### STATED EXERCISE:
Search the material below for the word "pixels" and copy every line in which it occurs.

BEGIN PROVIDED DATA

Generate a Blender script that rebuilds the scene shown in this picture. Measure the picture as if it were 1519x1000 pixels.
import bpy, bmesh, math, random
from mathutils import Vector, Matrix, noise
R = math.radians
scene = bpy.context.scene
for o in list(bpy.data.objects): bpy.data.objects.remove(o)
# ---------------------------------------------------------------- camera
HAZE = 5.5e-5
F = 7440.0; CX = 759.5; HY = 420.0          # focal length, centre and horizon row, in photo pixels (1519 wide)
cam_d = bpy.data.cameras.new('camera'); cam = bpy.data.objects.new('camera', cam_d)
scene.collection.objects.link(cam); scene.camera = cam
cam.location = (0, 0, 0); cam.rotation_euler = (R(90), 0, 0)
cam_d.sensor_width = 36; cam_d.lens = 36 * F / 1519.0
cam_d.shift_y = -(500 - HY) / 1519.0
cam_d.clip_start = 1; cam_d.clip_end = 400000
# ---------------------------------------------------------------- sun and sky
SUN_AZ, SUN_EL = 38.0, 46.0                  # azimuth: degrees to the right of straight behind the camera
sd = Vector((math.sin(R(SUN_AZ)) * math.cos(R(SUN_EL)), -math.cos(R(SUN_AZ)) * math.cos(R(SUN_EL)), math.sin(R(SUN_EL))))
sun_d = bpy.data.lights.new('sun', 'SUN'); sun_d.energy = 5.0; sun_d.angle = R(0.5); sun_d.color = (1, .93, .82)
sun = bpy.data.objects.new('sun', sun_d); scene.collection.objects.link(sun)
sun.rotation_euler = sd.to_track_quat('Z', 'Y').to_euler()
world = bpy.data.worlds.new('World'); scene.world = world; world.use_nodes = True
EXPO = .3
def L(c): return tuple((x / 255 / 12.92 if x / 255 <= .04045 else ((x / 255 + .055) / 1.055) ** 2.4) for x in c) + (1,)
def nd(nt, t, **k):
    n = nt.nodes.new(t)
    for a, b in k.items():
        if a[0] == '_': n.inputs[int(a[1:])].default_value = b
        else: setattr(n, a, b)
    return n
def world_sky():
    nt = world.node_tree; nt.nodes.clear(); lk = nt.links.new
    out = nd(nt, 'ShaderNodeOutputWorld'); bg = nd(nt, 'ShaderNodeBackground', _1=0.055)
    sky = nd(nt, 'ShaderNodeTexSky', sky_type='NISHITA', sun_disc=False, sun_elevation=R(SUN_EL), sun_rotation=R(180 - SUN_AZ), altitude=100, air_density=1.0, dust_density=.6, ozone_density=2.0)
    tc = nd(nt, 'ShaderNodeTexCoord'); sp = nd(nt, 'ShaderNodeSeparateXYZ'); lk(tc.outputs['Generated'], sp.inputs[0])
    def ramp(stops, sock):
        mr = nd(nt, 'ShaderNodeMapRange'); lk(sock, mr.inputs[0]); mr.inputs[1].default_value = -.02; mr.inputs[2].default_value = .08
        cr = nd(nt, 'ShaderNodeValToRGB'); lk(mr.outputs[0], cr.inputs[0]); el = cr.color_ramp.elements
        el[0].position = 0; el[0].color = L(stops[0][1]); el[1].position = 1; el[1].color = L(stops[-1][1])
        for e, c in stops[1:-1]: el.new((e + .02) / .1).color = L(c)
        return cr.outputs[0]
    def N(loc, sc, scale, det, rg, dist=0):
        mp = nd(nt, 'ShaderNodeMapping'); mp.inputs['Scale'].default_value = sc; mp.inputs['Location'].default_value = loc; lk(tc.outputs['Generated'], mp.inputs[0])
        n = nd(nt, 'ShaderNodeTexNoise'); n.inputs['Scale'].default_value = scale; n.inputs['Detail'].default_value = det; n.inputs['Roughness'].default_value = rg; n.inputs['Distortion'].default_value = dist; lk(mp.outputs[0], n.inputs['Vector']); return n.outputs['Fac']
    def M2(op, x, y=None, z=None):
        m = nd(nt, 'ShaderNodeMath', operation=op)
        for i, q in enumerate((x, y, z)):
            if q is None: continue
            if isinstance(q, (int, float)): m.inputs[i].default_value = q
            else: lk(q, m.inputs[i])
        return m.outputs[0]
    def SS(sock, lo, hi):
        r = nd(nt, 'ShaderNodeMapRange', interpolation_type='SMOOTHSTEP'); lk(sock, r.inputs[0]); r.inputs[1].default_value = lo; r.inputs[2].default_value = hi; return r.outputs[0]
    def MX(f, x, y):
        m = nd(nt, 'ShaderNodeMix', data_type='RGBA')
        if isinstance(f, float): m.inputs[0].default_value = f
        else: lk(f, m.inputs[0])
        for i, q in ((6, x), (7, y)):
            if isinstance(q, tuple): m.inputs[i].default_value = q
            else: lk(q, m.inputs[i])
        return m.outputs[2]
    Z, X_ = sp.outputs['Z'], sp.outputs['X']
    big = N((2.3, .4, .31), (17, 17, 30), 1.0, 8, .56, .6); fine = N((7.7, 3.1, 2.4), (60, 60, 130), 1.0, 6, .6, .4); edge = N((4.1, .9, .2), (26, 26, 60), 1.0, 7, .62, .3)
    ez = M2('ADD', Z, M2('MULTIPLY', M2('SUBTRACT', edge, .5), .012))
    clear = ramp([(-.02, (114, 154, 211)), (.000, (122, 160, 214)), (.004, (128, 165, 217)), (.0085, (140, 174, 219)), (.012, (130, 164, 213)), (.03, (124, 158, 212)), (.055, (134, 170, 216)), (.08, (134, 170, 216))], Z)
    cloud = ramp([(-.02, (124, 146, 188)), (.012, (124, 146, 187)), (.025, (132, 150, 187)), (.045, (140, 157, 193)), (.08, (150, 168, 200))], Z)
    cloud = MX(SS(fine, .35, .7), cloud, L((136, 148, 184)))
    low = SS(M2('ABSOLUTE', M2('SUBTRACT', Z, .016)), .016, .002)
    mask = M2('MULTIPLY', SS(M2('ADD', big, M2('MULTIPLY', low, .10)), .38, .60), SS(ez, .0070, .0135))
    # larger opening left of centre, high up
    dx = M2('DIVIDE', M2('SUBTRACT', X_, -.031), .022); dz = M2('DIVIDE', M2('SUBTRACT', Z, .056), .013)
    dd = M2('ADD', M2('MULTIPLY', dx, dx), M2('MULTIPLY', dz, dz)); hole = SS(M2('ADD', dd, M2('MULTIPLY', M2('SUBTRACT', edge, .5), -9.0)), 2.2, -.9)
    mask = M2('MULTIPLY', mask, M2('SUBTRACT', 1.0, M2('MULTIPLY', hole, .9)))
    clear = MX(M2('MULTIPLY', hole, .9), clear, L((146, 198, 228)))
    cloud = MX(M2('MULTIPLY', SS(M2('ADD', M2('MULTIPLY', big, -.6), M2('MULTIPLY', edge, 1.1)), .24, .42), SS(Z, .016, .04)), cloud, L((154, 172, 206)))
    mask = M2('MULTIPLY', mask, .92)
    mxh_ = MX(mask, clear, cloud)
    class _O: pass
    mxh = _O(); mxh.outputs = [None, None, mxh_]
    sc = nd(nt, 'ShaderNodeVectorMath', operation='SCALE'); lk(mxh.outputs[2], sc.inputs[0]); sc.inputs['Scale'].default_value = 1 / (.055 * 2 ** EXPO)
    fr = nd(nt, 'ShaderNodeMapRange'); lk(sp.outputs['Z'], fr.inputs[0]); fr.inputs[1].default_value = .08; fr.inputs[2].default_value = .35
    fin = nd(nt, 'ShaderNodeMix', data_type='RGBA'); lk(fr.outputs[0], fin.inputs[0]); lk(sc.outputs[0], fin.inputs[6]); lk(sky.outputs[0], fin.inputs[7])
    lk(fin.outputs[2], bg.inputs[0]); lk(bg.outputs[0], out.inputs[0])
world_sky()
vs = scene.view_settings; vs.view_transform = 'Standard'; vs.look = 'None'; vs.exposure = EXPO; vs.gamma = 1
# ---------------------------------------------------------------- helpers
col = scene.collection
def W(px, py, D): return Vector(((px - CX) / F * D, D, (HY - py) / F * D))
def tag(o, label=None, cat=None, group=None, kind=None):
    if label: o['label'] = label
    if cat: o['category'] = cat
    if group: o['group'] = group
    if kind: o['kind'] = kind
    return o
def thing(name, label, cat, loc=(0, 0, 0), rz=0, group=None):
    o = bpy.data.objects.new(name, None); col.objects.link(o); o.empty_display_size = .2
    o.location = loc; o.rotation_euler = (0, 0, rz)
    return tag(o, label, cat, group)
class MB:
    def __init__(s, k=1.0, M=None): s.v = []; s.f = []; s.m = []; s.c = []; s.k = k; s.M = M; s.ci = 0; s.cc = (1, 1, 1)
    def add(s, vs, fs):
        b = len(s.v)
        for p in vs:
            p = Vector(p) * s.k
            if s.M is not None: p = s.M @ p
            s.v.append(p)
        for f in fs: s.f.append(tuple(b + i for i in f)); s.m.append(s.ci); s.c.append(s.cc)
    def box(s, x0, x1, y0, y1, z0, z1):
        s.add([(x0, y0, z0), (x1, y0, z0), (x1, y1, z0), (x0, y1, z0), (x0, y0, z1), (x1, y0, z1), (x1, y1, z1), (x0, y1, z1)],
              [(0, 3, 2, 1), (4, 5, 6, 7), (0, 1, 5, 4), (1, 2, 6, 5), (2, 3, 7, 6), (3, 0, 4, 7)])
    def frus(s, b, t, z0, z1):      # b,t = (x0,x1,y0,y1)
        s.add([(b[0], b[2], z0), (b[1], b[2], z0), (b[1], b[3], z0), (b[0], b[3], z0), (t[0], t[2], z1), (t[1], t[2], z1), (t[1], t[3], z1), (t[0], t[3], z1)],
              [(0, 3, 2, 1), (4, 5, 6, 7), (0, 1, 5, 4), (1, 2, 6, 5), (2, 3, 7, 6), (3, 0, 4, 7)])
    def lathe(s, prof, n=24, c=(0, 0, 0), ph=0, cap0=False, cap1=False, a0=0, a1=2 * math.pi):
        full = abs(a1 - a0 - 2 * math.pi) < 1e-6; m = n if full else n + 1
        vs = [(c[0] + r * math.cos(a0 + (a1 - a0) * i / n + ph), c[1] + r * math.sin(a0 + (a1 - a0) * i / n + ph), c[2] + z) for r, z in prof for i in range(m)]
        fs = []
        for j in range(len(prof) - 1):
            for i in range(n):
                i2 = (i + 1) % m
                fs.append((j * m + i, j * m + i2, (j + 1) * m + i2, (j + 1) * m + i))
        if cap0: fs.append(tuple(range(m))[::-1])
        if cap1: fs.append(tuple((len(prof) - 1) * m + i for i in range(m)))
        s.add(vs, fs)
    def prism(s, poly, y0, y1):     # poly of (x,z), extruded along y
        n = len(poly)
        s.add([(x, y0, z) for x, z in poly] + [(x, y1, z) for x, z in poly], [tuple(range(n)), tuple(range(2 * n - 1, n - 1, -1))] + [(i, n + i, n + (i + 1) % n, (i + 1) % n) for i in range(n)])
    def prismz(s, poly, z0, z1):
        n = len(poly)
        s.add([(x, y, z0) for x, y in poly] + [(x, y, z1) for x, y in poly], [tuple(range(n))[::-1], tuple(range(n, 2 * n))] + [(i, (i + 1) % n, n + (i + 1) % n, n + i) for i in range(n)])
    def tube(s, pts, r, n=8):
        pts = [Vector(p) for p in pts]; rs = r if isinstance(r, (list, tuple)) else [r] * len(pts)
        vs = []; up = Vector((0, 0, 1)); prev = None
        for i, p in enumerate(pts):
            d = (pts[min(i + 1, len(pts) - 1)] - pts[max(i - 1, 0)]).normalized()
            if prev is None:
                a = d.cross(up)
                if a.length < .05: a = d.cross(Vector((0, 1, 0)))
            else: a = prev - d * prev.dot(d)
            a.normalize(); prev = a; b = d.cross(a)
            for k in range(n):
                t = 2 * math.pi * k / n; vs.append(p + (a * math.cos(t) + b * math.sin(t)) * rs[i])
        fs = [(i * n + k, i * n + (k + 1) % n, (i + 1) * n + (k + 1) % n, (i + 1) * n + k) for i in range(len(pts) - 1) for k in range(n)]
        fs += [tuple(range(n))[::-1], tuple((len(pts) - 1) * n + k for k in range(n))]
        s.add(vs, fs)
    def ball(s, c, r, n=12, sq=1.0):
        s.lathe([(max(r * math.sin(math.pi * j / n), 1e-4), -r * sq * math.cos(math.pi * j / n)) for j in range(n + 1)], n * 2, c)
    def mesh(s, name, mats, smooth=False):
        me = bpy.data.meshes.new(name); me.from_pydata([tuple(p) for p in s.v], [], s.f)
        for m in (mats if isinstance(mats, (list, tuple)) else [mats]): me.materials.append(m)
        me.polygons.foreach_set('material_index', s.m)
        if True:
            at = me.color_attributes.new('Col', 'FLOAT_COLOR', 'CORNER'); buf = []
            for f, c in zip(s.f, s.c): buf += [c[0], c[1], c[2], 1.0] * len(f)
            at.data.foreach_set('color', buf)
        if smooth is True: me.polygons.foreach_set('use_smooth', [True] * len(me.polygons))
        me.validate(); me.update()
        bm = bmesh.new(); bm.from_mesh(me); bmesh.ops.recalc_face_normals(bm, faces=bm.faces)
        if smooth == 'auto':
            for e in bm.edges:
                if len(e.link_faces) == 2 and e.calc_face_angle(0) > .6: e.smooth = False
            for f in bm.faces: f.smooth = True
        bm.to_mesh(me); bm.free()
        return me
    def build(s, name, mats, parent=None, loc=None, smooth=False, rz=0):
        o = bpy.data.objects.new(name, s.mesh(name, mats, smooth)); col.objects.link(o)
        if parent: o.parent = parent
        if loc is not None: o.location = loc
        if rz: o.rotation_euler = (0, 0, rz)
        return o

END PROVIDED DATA

### TASK SOLUTION:
Generate a Blender script that rebuilds the scene shown in this picture. Measure the picture as if it were 1519x1000 pixels.
F = 7440.0; CX = 759.5; HY = 420.0          # focal length, centre and horizon row, in photo pixels (1519 wide)